Many, including yourself I assume, will assert that education itself is not at fault, but that liberals have constructed an educational system which has the single goal of confirming their own social and political beliefs. Oddly enough this premise, as described by Mr. Codevilla, rests on the idea that it was the teachers and professors themselves who effected this construction, from the inside, if you will. Here's where things really begin to go off the rails and we start looking for a solution imposed by someone on the outside.

Ominously, Mr. Codevilla says:

"Achieving the country class's inherently revolutionary objectives in a manner consistent with the Constitution and with its own diversity would require the Country Party to use legislation primarily as a tool to remove obstacles, to instruct, to reintroduce into American life ways and habits that had been cast aside."

"...(The Country Party) would have to take responsibility for curriculum and administration away from credentialed experts, and they would have to explain why they know better. This would involve a level of political articulation of the body politic far beyond voting in elections every two years."

In other words, Mr. Codevilla advocates taking control of education away from educators and putting it into the hands of political ideologists. Again, that's the only way you can read this.

Steve, please. Think this through. Which practitioners of politics exactly are you planning on having decide which tenets of science are true and which are not? Who is going to be the new sheriff in town? And how can you be sure it will be a sheriff who always agrees with your brand of politics and religion? I mean, having set in motion a mechanism whereby politicians tell scientists what they can study and teach and what they cannot study and teach, how can you be so sure they will always agree with your point of view? Are you really that blind?

Furthermore (and lastly), what possible good can come of putting a public school teacher in charge of your child's religious education? With just the diversity and conflict among America's Christian denominations alone to go on, how can you possibly assume that teachers will always teach the religious principles you want your child to experience?
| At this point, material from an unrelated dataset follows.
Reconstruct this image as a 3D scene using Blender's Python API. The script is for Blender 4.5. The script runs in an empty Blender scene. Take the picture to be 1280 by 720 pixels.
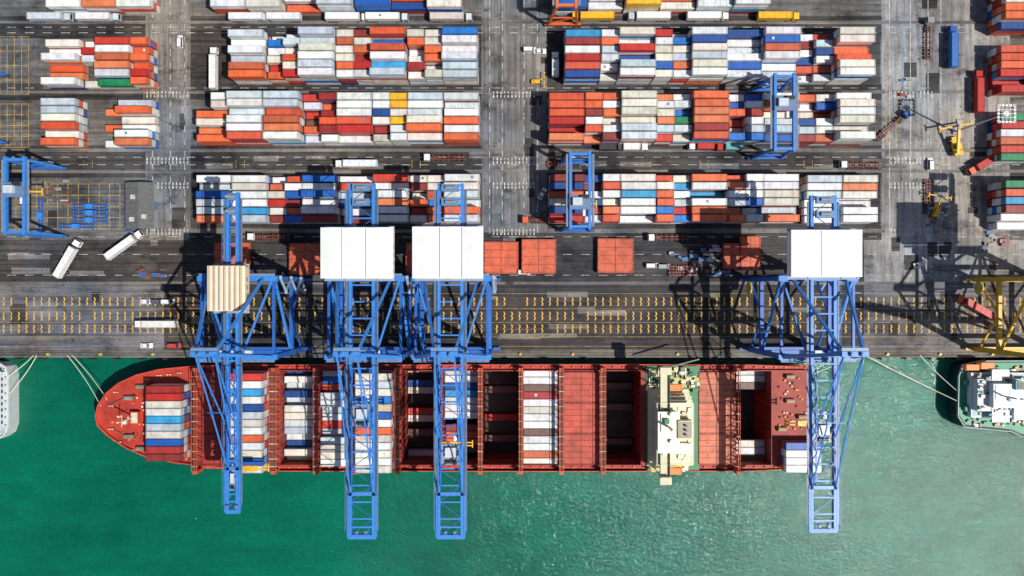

Or maybe you think it would be better to practice parochialism: public schools in predominantly Mormon areas will hire teachers to teach Mormonism, Catholic neighborhoods will teach Catholicism, Baptists will teach one of the several diverse Baptist theologies... I assume Reverend Wright's Trinity Church will furnish teachers to teach black liberation theology in Chicago schools. People of different Christian denominations in each area will just have to either like it or move out. What a mess!

Steve, that's what's going to happen when you put "religion back into government". You innocently assume government, either nationally or locally, will uniformly encourage your conception of the Christian experience. But what's worse: keeping religion out of government and in the hands of private individuals, or putting politicians in charge of it? Have you really thought this through?